Believers, however, are those who do not have the wrath of God abiding on them, and the reason is because Jesus took that wrath on the cross, he absorbed the curse. This is propitiation; not only the forgiveness of sin, but forgiveness because God’s wrath is satisfied. The close link between sin and God’s wrath demonstrates that when God forgives sin, it is because of an offering that satisfies his just wrath against sin. To deny this is part of propitiation is to go against the witness of both testaments.

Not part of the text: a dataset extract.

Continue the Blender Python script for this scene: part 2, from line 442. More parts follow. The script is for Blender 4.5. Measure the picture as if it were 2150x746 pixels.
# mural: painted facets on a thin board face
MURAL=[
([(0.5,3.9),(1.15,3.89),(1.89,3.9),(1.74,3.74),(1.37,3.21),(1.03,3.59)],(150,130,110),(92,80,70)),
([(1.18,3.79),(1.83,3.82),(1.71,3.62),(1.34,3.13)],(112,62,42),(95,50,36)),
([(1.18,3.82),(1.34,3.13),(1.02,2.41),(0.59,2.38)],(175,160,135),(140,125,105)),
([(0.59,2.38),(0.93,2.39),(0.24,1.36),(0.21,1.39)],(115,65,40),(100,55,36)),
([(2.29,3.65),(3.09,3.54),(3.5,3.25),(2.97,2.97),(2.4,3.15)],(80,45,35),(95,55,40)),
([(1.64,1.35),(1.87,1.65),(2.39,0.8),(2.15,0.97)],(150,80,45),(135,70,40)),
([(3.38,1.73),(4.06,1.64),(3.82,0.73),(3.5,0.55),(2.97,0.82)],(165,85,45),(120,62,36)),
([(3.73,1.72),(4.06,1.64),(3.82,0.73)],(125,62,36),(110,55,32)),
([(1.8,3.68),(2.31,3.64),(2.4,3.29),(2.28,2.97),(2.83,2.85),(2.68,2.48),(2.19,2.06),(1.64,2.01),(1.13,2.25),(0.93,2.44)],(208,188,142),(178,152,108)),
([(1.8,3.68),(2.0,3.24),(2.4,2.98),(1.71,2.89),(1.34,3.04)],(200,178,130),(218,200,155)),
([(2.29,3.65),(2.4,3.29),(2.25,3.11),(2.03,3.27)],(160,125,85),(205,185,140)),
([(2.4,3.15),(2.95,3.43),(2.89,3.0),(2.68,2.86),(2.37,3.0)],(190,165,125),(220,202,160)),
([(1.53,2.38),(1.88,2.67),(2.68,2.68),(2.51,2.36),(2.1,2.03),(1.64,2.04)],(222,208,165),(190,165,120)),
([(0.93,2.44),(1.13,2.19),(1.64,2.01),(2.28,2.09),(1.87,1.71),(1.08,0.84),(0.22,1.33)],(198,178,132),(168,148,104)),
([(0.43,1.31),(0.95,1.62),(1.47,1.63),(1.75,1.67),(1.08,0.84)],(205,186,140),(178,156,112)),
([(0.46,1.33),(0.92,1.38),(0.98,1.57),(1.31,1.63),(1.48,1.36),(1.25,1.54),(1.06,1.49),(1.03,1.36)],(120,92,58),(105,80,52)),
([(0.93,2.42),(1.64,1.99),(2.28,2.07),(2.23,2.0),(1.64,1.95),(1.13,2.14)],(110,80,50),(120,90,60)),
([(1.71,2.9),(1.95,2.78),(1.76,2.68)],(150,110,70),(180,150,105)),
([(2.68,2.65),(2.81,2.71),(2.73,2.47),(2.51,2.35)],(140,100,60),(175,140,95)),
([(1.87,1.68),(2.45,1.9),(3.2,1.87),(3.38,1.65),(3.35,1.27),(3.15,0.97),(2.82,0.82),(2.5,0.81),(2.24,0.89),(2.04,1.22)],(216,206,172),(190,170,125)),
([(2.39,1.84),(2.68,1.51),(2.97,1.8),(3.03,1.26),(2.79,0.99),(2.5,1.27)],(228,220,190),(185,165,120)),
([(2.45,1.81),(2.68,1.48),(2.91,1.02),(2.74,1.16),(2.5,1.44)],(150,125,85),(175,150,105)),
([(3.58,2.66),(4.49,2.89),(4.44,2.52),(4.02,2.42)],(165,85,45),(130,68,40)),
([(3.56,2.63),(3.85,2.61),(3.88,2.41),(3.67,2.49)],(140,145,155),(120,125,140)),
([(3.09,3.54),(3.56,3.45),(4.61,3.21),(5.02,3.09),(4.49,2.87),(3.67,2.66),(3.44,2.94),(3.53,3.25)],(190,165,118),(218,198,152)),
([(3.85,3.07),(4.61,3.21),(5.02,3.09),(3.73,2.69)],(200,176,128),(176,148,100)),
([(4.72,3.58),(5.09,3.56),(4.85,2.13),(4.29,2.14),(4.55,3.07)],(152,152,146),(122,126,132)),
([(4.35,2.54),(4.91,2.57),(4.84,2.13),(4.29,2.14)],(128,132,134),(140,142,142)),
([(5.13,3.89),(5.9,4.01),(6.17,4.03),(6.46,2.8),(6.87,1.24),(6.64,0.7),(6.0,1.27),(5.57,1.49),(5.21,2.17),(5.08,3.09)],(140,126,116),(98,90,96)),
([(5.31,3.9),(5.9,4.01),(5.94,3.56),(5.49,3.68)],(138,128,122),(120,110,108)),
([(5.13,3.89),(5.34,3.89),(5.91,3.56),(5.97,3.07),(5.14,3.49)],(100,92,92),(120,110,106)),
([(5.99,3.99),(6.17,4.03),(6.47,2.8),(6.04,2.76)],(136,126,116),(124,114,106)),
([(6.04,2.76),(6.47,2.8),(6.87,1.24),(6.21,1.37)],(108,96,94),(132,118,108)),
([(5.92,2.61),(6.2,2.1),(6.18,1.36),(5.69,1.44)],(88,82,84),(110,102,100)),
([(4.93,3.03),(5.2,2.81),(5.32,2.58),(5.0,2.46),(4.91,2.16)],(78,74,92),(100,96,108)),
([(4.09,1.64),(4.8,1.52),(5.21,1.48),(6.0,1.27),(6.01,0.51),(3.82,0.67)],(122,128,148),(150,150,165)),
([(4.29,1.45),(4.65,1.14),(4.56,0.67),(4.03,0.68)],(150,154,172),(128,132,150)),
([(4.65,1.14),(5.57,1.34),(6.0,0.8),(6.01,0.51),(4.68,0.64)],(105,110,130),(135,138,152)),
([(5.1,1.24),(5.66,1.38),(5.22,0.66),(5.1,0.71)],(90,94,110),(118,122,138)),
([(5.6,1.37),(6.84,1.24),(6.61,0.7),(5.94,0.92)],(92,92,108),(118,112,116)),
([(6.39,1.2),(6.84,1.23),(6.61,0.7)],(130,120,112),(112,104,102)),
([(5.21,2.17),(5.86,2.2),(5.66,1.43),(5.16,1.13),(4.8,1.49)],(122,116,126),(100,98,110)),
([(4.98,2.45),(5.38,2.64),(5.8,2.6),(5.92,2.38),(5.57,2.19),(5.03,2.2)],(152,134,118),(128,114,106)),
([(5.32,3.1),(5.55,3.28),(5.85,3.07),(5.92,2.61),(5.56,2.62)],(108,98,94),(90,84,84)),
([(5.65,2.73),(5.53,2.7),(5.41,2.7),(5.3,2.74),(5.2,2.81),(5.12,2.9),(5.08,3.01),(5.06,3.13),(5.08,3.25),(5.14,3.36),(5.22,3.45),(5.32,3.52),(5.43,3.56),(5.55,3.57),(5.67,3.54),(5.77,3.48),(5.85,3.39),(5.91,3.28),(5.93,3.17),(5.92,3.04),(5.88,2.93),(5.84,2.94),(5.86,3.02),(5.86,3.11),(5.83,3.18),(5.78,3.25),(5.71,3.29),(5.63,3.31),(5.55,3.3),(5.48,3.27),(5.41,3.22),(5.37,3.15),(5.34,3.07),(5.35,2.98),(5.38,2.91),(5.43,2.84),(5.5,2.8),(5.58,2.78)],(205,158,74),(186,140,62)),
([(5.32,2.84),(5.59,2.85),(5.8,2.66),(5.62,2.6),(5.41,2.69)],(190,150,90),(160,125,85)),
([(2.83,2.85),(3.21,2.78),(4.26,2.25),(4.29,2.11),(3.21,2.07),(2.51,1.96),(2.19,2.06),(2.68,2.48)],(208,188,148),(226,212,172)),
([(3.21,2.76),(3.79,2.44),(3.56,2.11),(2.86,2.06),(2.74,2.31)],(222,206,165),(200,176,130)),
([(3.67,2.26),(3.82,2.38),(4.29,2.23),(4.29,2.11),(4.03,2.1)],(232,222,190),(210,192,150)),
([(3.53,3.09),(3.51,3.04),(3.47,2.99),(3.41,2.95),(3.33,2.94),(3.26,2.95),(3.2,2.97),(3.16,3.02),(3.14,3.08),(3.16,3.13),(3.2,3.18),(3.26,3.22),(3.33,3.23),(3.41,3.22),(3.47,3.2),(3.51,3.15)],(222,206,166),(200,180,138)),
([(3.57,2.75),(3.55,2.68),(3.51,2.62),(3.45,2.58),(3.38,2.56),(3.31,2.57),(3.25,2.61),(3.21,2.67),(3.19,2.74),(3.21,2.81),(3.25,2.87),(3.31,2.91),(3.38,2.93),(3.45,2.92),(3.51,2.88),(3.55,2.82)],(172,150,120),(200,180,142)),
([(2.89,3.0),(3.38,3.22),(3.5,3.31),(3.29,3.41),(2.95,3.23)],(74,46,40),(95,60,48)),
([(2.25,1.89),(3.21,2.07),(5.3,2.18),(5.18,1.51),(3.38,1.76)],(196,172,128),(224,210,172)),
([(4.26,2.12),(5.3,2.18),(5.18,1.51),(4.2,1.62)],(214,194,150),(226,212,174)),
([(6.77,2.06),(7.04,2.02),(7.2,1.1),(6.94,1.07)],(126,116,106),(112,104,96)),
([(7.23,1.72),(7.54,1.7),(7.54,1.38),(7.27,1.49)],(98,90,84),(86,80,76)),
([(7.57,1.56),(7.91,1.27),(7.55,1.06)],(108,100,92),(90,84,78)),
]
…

The other aspect of propitiation in Scripture is that, unlike pagan ideas, Paul notes that God himself set forth the Lord Jesus as the propitiation for our sins. It is he who provides the Lamb who takes away the sin of the world. It is God himself who provides the satisfaction for his own rightful anger against sin and sinners. We gain nothing by a view that says God’s salvation includes nothing of satisfaction for his wrath against sin, but we lose plenty. It introduces a soft Marcionism to suggest some inconsistency between a holy God and a loving God. Indeed, when we come to the New Testament, God’s wrath and God’s love are both amplified, and both are displayed in the cross.

[1] Leon Morris, The Apostolic Preaching of the Cross (Grand Rapids, Wm. B. Eerdmans, 1965), 156-157.

[2] Donald Guthrie, New Testament Theology (Downers Grove, Inter-Varsity Press, 1981), 469.

[3] Daniel  B. Wallace, Greek Grammar Beyond the Basics: An Exegetical Syntax of the New Testament (Grand Rapids, Zondervan, 1996), 101.